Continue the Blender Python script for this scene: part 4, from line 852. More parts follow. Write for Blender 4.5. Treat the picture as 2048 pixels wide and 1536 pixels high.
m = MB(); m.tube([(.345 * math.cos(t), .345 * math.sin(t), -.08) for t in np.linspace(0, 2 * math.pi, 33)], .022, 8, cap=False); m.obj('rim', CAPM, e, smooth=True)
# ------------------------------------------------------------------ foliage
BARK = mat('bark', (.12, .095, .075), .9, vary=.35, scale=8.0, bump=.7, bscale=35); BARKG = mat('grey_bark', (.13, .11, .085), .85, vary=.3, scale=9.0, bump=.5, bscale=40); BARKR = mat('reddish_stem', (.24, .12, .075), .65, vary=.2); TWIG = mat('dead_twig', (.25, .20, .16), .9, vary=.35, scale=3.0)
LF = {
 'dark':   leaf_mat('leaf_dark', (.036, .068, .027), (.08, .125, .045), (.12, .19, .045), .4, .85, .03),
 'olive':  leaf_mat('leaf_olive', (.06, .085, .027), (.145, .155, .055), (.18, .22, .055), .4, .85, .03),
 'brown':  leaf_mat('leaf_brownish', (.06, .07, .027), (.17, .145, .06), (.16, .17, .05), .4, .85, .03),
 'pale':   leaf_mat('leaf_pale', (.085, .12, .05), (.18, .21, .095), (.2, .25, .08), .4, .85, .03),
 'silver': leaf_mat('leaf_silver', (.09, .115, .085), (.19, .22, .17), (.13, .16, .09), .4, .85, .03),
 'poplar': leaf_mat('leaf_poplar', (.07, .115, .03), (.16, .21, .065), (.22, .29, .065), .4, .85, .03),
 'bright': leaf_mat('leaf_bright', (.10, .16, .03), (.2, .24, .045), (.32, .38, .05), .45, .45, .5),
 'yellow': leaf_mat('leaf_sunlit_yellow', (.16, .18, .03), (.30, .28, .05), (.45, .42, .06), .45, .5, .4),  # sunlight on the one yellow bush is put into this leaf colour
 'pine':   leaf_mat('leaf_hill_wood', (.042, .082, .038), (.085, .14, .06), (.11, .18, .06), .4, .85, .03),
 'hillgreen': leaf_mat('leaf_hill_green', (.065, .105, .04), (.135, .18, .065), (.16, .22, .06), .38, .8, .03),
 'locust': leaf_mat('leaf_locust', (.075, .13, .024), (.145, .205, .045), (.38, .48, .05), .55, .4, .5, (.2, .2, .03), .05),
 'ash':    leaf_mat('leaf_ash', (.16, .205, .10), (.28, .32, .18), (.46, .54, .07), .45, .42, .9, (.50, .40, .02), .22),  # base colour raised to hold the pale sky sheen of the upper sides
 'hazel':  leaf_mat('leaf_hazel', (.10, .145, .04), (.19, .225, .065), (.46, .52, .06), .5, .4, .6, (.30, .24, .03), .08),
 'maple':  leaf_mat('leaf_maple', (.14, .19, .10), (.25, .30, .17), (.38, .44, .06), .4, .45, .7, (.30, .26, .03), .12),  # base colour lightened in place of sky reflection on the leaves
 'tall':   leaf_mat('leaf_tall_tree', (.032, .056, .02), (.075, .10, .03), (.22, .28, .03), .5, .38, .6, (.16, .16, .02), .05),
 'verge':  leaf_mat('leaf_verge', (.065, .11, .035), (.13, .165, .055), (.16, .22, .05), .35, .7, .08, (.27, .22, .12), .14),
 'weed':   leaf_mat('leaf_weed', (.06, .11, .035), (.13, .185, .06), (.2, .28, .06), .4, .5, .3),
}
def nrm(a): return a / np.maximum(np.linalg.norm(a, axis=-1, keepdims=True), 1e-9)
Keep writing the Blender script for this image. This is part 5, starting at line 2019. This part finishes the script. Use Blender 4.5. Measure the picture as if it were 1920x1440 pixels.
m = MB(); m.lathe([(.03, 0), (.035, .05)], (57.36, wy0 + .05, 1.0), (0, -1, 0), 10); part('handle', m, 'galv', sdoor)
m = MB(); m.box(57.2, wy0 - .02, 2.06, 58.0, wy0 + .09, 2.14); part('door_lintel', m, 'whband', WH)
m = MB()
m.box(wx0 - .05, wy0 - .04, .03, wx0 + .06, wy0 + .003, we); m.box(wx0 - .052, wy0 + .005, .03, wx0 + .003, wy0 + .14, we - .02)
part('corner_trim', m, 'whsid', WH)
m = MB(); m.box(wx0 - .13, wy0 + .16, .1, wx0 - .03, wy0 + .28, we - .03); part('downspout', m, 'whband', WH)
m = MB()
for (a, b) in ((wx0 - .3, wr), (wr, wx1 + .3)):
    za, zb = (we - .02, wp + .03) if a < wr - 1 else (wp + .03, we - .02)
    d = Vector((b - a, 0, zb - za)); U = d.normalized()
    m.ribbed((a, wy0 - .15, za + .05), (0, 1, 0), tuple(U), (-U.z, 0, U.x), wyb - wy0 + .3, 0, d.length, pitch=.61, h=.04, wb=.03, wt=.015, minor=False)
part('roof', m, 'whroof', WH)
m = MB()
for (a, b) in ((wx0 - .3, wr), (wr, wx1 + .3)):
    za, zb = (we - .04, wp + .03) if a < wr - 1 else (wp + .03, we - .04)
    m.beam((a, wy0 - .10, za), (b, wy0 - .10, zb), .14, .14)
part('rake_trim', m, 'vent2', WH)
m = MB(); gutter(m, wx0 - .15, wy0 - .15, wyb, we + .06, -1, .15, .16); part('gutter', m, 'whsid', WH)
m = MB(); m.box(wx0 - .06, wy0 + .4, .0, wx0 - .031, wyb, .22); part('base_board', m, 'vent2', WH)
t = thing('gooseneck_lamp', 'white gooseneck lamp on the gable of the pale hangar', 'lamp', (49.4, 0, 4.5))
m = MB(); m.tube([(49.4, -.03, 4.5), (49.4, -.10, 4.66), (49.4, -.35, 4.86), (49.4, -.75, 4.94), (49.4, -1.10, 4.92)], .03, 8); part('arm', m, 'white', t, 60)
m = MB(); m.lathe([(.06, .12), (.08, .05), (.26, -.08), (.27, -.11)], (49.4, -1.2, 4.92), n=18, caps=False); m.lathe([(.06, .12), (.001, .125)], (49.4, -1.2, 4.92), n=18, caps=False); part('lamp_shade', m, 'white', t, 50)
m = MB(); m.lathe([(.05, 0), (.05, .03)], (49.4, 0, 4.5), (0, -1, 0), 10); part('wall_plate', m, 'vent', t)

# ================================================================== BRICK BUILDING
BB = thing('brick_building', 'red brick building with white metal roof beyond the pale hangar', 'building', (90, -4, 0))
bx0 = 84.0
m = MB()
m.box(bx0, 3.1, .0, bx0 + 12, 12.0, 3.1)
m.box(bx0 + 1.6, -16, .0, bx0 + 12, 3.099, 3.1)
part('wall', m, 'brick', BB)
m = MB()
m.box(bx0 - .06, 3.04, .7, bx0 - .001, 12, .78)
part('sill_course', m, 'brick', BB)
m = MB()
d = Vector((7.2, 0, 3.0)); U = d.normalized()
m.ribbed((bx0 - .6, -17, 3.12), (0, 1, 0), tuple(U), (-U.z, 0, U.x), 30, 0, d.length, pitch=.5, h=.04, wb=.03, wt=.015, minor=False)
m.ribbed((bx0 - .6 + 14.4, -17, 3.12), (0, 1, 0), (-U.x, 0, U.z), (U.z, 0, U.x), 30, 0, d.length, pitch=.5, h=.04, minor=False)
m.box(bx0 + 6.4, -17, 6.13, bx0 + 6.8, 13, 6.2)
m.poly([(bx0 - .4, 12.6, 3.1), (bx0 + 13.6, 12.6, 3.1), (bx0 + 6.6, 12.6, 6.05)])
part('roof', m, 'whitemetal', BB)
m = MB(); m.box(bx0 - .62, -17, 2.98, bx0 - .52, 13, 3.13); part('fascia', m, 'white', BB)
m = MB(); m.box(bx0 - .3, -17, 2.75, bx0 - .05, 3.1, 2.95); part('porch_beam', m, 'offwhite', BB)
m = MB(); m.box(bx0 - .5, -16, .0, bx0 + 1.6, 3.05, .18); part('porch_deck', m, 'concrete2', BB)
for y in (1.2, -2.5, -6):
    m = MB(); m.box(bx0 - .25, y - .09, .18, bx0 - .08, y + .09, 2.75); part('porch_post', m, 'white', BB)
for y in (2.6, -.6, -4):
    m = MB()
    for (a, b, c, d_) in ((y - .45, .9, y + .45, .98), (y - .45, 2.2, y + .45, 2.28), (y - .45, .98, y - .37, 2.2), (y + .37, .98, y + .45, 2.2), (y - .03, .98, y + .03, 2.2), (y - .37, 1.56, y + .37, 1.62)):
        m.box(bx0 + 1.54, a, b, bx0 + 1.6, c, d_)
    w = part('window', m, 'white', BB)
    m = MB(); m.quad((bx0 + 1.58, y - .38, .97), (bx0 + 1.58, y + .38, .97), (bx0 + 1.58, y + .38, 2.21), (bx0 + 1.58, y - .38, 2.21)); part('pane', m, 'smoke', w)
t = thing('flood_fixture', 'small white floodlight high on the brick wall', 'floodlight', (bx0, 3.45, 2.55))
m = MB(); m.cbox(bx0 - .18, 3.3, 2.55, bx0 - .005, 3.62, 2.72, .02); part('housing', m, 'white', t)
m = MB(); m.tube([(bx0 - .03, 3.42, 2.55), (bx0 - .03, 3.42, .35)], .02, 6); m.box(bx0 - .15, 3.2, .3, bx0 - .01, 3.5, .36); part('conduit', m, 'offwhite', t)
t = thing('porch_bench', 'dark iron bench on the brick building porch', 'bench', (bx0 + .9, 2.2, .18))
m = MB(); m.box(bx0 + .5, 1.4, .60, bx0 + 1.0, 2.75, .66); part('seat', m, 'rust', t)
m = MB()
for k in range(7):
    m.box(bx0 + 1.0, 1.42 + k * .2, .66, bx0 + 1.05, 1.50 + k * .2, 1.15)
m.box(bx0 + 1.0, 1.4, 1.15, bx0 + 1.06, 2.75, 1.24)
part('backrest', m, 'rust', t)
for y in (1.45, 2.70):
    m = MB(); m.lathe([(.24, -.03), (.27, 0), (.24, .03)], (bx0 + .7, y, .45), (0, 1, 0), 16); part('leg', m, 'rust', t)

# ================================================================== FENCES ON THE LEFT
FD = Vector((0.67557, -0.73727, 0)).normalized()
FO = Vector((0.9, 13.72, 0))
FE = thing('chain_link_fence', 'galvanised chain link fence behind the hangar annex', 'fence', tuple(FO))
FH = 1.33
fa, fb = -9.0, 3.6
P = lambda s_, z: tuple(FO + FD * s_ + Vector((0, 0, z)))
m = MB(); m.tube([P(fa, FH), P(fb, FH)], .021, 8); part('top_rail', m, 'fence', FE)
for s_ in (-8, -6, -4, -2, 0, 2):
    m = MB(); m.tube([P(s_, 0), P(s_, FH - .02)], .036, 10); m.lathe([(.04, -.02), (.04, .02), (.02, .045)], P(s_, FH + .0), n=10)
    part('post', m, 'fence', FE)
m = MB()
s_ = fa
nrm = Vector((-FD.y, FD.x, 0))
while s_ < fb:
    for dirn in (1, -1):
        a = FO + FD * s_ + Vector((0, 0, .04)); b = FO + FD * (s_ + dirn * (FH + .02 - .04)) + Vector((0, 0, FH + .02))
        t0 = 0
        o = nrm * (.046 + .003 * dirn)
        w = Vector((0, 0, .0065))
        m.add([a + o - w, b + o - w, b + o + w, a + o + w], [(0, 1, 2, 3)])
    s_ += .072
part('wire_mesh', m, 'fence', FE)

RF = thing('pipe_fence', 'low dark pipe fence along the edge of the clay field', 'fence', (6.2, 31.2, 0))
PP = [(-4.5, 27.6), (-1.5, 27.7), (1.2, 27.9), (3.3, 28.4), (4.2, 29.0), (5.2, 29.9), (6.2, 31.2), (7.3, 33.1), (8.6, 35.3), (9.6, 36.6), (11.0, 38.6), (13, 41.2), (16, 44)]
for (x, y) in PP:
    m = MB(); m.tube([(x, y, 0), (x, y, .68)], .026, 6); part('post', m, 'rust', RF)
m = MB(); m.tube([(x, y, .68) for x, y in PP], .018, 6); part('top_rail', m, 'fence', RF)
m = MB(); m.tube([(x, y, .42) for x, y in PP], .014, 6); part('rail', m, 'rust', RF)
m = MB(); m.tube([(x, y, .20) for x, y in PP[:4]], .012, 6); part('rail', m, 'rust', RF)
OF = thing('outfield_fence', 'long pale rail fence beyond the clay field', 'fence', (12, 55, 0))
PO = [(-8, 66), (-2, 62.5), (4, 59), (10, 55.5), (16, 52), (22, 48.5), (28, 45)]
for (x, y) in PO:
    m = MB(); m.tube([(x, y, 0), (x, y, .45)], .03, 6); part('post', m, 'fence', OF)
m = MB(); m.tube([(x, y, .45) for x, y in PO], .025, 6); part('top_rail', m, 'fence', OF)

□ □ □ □

* [GOAL]: Check every line of the data above for the string "high", and copy those that have it.

* [ANSWER TO THE PROBLEM]:
Continue the Blender Python script for this scene: part 4, from line 852. More parts follow. Write for Blender 4.5. Treat the picture as 2048 pixels wide and 1536 pixels high.
t = thing('flood_fixture', 'small white floodlight high on the brick wall', 'floodlight', (bx0, 3.45, 2.55))